> Stated exercise
Would you repeat the listing exactly but omit every picture?

> Dataset excerpt
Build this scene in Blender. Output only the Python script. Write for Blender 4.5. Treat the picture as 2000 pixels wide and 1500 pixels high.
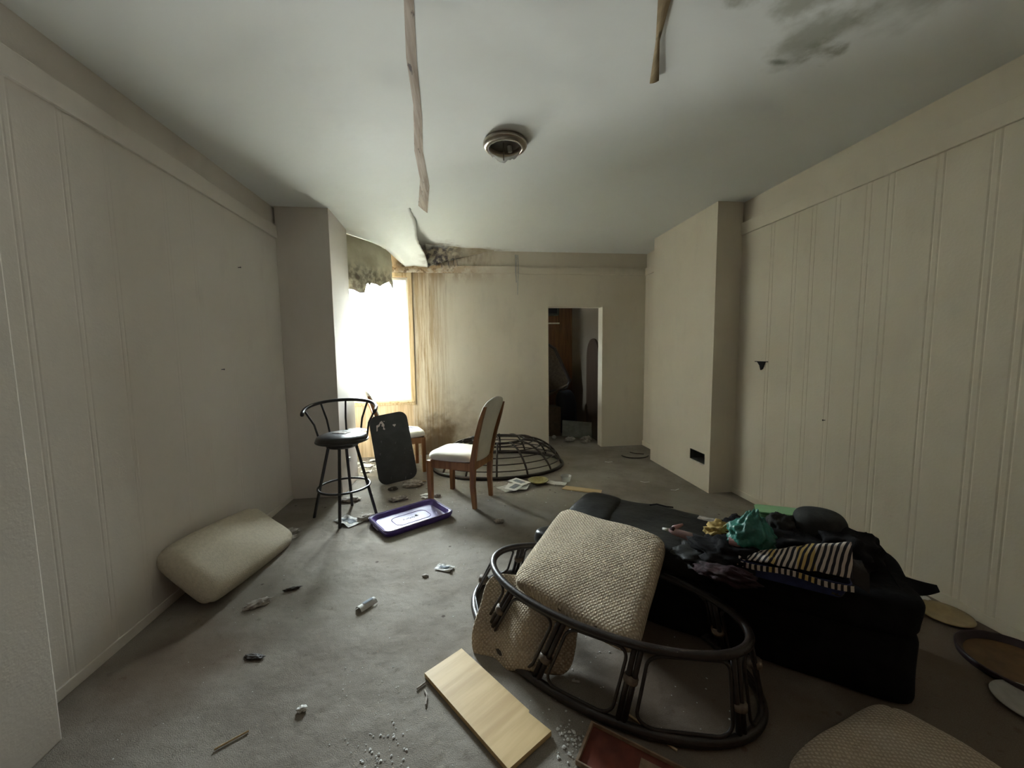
import bpy, bmesh, math, random
from mathutils import Vector, Matrix, noise
random.seed(7)
sc = bpy.context.scene
for o in list(bpy.data.objects): bpy.data.objects.remove(o)

# ------------------------------------------------------------------ camera
YAW, PITCH, ROLL, FPX = .1236, .0874, -.0125, 745.8
cy_, sy_, cp_, sp_ = math.cos(YAW), math.sin(YAW), math.cos(PITCH), math.sin(PITCH)
fw = Vector((sy_*cp_, cy_*cp_, -sp_)); rt = Vector((cy_, -sy_, 0)); up = rt.cross(fw)
r2 = math.cos(ROLL)*rt + math.sin(ROLL)*up; u2 = -math.sin(ROLL)*rt + math.cos(ROLL)*up
cam = bpy.data.cameras.new('camera'); camo = bpy.data.objects.new('camera', cam); sc.collection.objects.link(camo)
M = Matrix((r2, u2, -fw)).transposed().to_4x4(); M.translation = Vector((0, 0, 1.38))
camo.matrix_world = M
cam.sensor_fit = 'HORIZONTAL'; cam.sensor_width = 36; cam.lens = FPX/2000*36; cam.clip_start = .02
sc.camera = camo

# ------------------------------------------------------------------ world, exposure
sc.view_settings.view_transform = 'Standard'; sc.view_settings.look = 'None'
sc.view_settings.gamma = 1; sc.view_settings.use_curve_mapping = False
sc.view_settings.exposure = 2.0
WORLD = 34.0
w = bpy.data.worlds.new('overcast_sky'); sc.world = w; w.use_nodes = True
nt = w.node_tree; nt.nodes.clear()
wo = nt.nodes.new('ShaderNodeOutputWorld'); bg = nt.nodes.new('ShaderNodeBackground')
tc = nt.nodes.new('ShaderNodeTexCoord'); sx = nt.nodes.new('ShaderNodeSeparateXYZ'); cr = nt.nodes.new('ShaderNodeValToRGB')
mr = nt.nodes.new('ShaderNodeMapRange'); mr.inputs['From Min'].default_value = -1
nt.links.new(tc.outputs['Generated'], sx.inputs[0]); nt.links.new(sx.outputs['Z'], mr.inputs['Value']); nt.links.new(mr.outputs[0], cr.inputs[0])
e = cr.color_ramp.elements
# pale ground, darker horizon of houses and trees, overcast sky brighter overhead
e[0].position = 0; e[0].color = (2.7, 2.72, 2.70, 1); e[1].position = 1; e[1].color = (2.05, 2.25, 2.40, 1)
for p_, c_ in ((.40, (1.9, 1.92, 1.90, 1)), (.47, (.55, .58, .52, 1)), (.55, (.60, .64, .62, 1)), (.66, (1.22, 1.34, 1.42, 1)), (.85, (2.05, 2.25, 2.40, 1))):
    q_ = e.new(p_); q_.color = c_
nt.links.new(cr.outputs[0], bg.inputs[0]); bg.inputs[1].default_value = WORLD; nt.links.new(bg.outputs[0], wo.inputs[0])
def portal(name, loc, rot, sx, sy):
    l = bpy.data.lights.new(name, 'AREA'); l.shape = 'RECTANGLE'; l.size = sx; l.size_y = sy
    l.cycles.is_portal = True
    o = bpy.data.objects.new(name, l); sc.collection.objects.link(o); o.location = loc; o.rotation_euler = rot
portal('window_portal', (-1.1, 5.30, 1.54), (math.radians(-90), 0, 0), .86, 1.66)
portal('side_window_portal', (.24, 5.875, 1.85), (0, math.radians(-90), 0), .2, .25)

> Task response
Build this scene in Blender. Output only the Python script. Write for Blender 4.5. Treat the picture as 2000 pixels wide and 1500 pixels high.
import bpy, bmesh, math, random
from mathutils import Vector, Matrix, noise
random.seed(7)
sc = bpy.context.scene
for o in list(bpy.data.objects): bpy.data.objects.remove(o)

# ------------------------------------------------------------------ camera
YAW, PITCH, ROLL, FPX = .1236, .0874, -.0125, 745.8
cy_, sy_, cp_, sp_ = math.cos(YAW), math.sin(YAW), math.cos(PITCH), math.sin(PITCH)
fw = Vector((sy_*cp_, cy_*cp_, -sp_)); rt = Vector((cy_, -sy_, 0)); up = rt.cross(fw)
r2 = math.cos(ROLL)*rt + math.sin(ROLL)*up; u2 = -math.sin(ROLL)*rt + math.cos(ROLL)*up
cam = bpy.data.cameras.new('camera'); camo = bpy.data.objects.new('camera', cam); sc.collection.objects.link(camo)
M = Matrix((r2, u2, -fw)).transposed().to_4x4(); M.translation = Vector((0, 0, 1.38))
camo.matrix_world = M
cam.sensor_fit = 'HORIZONTAL'; cam.sensor_width = 36; cam.lens = FPX/2000*36; cam.clip_start = .02
sc.camera = camo

# ------------------------------------------------------------------ world, exposure
sc.view_settings.view_transform = 'Standard'; sc.view_settings.look = 'None'
sc.view_settings.gamma = 1; sc.view_settings.use_curve_mapping = False
sc.view_settings.exposure = 2.0
WORLD = 34.0
w = bpy.data.worlds.new('overcast_sky'); sc.world = w; w.use_nodes = True
nt = w.node_tree; nt.nodes.clear()
wo = nt.nodes.new('ShaderNodeOutputWorld'); bg = nt.nodes.new('ShaderNodeBackground')
tc = nt.nodes.new('ShaderNodeTexCoord'); sx = nt.nodes.new('ShaderNodeSeparateXYZ'); cr = nt.nodes.new('ShaderNodeValToRGB')
mr = nt.nodes.new('ShaderNodeMapRange'); mr.inputs['From Min'].default_value = -1
nt.links.new(tc.outputs['Generated'], sx.inputs[0]); nt.links.new(sx.outputs['Z'], mr.inputs['Value']); nt.links.new(mr.outputs[0], cr.inputs[0])
e = cr.color_ramp.elements
# pale ground, darker horizon of houses and trees, overcast sky brighter overhead
e[0].position = 0; e[0].color = (2.7, 2.72, 2.70, 1); e[1].position = 1; e[1].color = (2.05, 2.25, 2.40, 1)
for p_, c_ in ((.40, (1.9, 1.92, 1.90, 1)), (.47, (.55, .58, .52, 1)), (.55, (.60, .64, .62, 1)), (.66, (1.22, 1.34, 1.42, 1)), (.85, (2.05, 2.25, 2.40, 1))):
    q_ = e.new(p_); q_.color = c_
nt.links.new(cr.outputs[0], bg.inputs[0]); bg.inputs[1].default_value = WORLD; nt.links.new(bg.outputs[0], wo.inputs[0])
def portal(name, loc, rot, sx, sy):
    l = bpy.data.lights.new(name, 'AREA'); l.shape = 'RECTANGLE'; l.size = sx; l.size_y = sy
    l.cycles.is_portal = True
    o = bpy.data.objects.new(name, l); sc.collection.objects.link(o); o.location = loc; o.rotation_euler = rot
portal('window_portal', (-1.1, 5.30, 1.54), (math.radians(-90), 0, 0), .86, 1.66)
portal('side_window_portal', (.24, 5.875, 1.85), (0, math.radians(-90), 0), .2, .25)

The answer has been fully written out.